October 28, 1998: 7:01 p.m. ET

cnnfn.com



WASHINGTON, D.C., U.S.A. (NB) -- By Robert MacMillan, Newsbytes. The Federal Communications Commission Friday may issue a ruling that classifies telephone calls made to access Internet service providers as long distance calls rather than local calls.
A source within a key long distance provider told Newsbytes that no one is sure whether this will cause consumers to pay more because of potential increased long distance fees, or whether they will pay less because of the elimination of reciprocal compensation agreements.
"The FCC order is expected to be kind of hazy on the subject," the source said, adding that consumers may not notice any immediate changes.
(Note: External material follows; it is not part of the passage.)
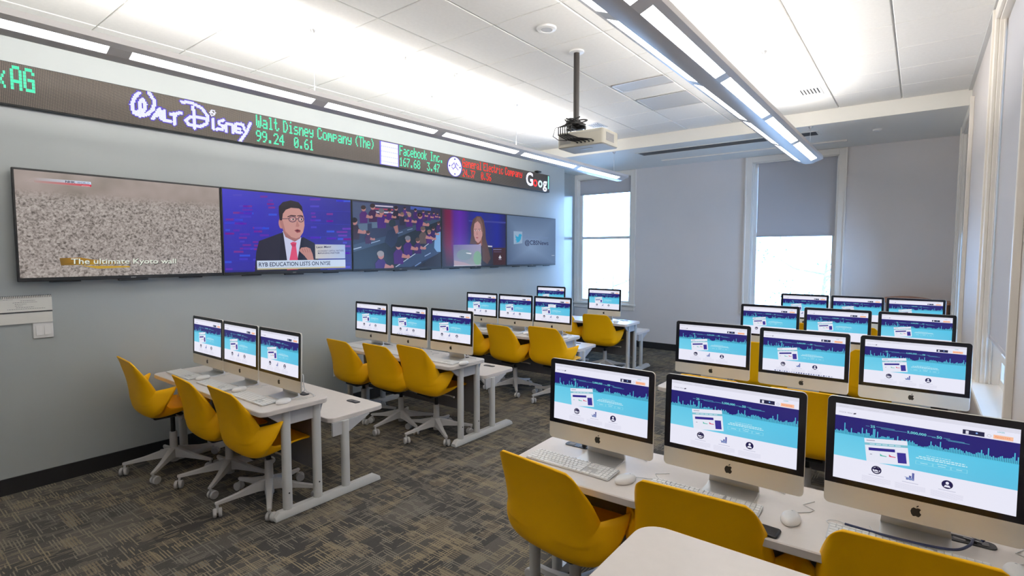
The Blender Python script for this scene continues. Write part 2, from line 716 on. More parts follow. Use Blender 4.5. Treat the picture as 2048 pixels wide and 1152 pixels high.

A source for MCI-WorldCom told Newsbytes that the long distance classification likely will result in higher long distance fees because ISPs will have to pay more money in access fees, which would translate into higher costs for subscribers.
In theory, this plan would eliminate the reciprocal compensation fees that current traditional local phone services (called ILECs, or Incumbent Local Exchange Carriers) pay for completing each others' calls, but if the majority of the five FCC commissioners can come to an agreement, the ILECs, mainly baby Bell companies, still would have to pay the reciprocal compensation fees that have been allowed by 24 states.
The reciprocal compensation fee is a mandated program that requires a local phone company whose customer makes a call to a line run by another local phone company to pay a fee to that receiving company.
While the baby Bells had argued for a system like this, many upstart local phone companies have signed on Internet service providers (ISPs) as their main customers. Since the ISPs run modem banks that only receive calls for Internet access, the baby Bells have wound up owing far more money than they intended, and earning much less than they desired.
So far, however, the baby Bells have refused to pay out, saying that if the FCC rules that Internet access calls are long distance calls, then it should not owe the new local phone companies any reciprocal money at all.
Although these reciprocal agreements are upheld in 23 different states, and although the FCC so far plans to let those contracts stand, they all eventually will expire once the FCC recognizes all Internet service connection calls to modem banks as long distance calls.
Since many new local phone companies, called CLECs or Competitive Local Exchange Carriers, rely on reciprocal compensation fees for a large part of their livelihood, the FCC order and the eventual expiration of related contracts may send them either scurrying for new revenue sources or completely out of business.